MOSCOW, January 14 (RAPSI) – Alexey Latypov, the thirteenth businessman entered on the so-called London List, has returned to Russia, according to a statement of the press-service of Boris Titov, Russia’s Business Rights Commissioner.

Earlier, the Investigative Committee of the Russian Federation had dismissed a case against Latypov opened in 2017 on charges of embezzlement of municipal land worth 128 million rubles (about $2 million at the current exchange rate).

At that time, investigators said that the defendant could get two land plots from a Sakhalin town administration under a false pretext of establishing a non-commercial dacha community while planning to sell these plots at a profit in violation of the law on non-commercial associations of citizens.

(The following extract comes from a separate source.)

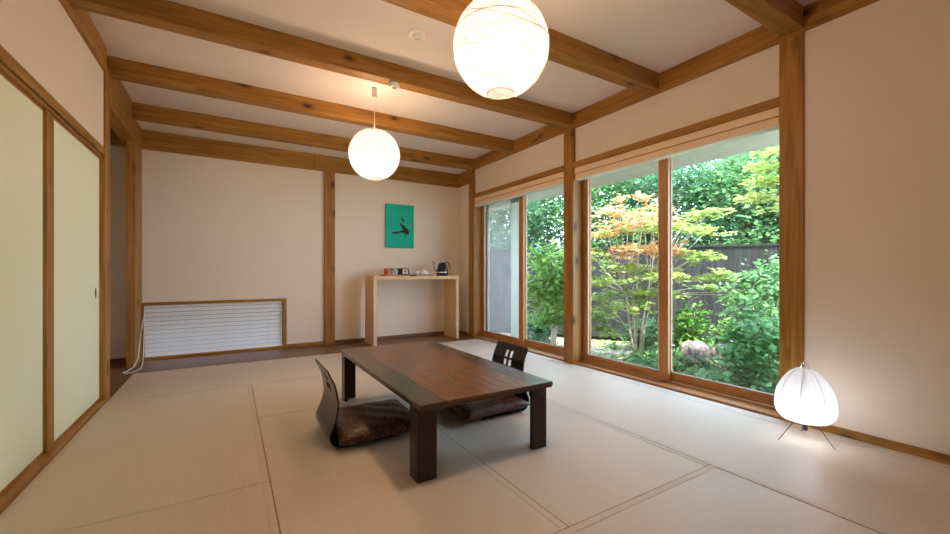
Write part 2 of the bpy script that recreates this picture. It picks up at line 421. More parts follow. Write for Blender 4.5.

Latypov in turn insisted that he committed no offence, whereas the criminal case was launched to deny him opportunity of defending himself in the framework of a contested action and as a result of his refusal to surrender certain land plots without compensation.

At the end of 2019, the charges against Latypov were dropped, he was granted the right to exoneration and the right to submit a civil claim against the Sakhalin Regional Directorate of the Interior Ministry.

According to the business ombudsman, it may be expected that yet another person on the London List will come back to Russia in late January; there are also at least five promising cases, although it is very difficult to make the prosecution agree not to detain those wishing to return; in 90% of cases, Titov says, investigators refuse to satisfy such petitions. He proposes to use bail and preliminary approvals of mitigation of pre-trial restrictions to settle the issue.

The so-called London List is a conventional name for a register of ex-Russian entrepreneurs residing abroad while under criminal investigation in the Russian Federation, who wish to return to their home country if provided guarantees that they are not to be placed in detention.